English Ph.D. Dissertations

By Any Other Name: (Mis)Understanding Transfer-Focused Feminist Pedagogy

Date of Award

2019

Document Type

Dissertation

Degree Name

Doctor of Philosophy (Ph.D.)

Department

English/Rhetoric and Writing

First Advisor

Neil Baird (Advisor)

Second Advisor

Irina Stakhanova (Other)

Third Advisor

Sue Carter Wood (Committee Member)

Fourth Advisor

Lee Nickoson (Committee Member)

Abstract

Building on the suggestion that "threshold concepts might prove a productive frame through which to consider questions related to writing and transfer;" and the idea that "composition theory has borrowed from feminist pedagogy in such significant ways that it seems imperative to see contemporary composition pedagogy as feminist pedagogy," this research places threshold concepts in writing studies and feminist pedagogy into conversation through a mixed-methods study (Adler-Kassner, Majewski, and Koshnick; Siebler 37). This study employed surveys, interviews, classroom observation, and artifact collection from instructors and included surveys from students enrolled in first year writing at BGSU. An overview of data revealed themes of transfer-focused feminist pedagogy: (1) confronting power and authority; (2) making connections to genre and community; (3) engaging as students and instructors in reflection and metacognition and (4) considering alternate definitions of successful transfer. In addition to the four themes of transfer-focused feminist pedagogy, student and instructor survey data and the instructor case-studies suggest perceptions of engagement with both threshold concepts and feminist pedagogy but lack meaningful adaptation of prior knowledge, where students see value in their first year writing class, but ultimately view transfer and future writing in terms of simplistic metaphors of application rather than adaptation. I further examined these four themes by focusing on two instructor-case studies using an institutional ethnography methodology which allowed me to examine the lived realties and experiences of ways instructors practice transfer-focused feminist pedagogies in the first year writing classroom.

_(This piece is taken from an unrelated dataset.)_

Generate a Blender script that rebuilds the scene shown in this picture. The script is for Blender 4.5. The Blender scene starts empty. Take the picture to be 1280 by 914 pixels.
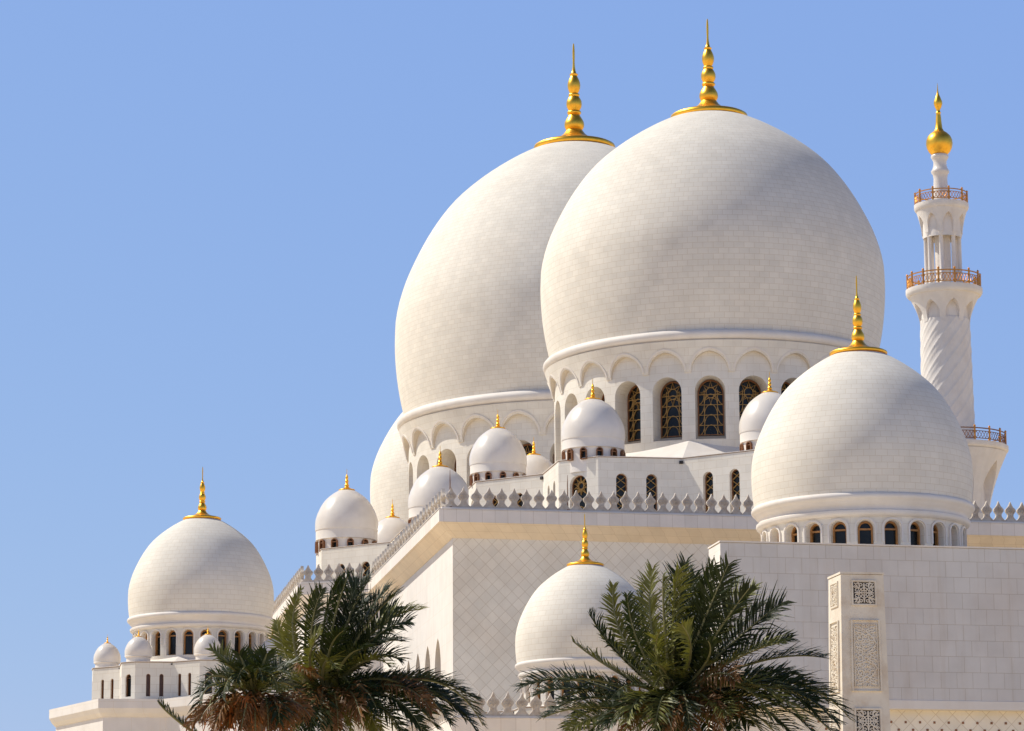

Ultimately, this research suggests that instructors, students, and transfer scholars should consider the role of power dynamics within the first year writing classroom and that teaching students to confront issues of power and authority to engage in more meaningful transfer. To do so, I conclude by proposing transfer-focused feminist pedagogy as a threshold concept, offering possibilities of engagement with these four themes for students, instructors, and transfer researchers.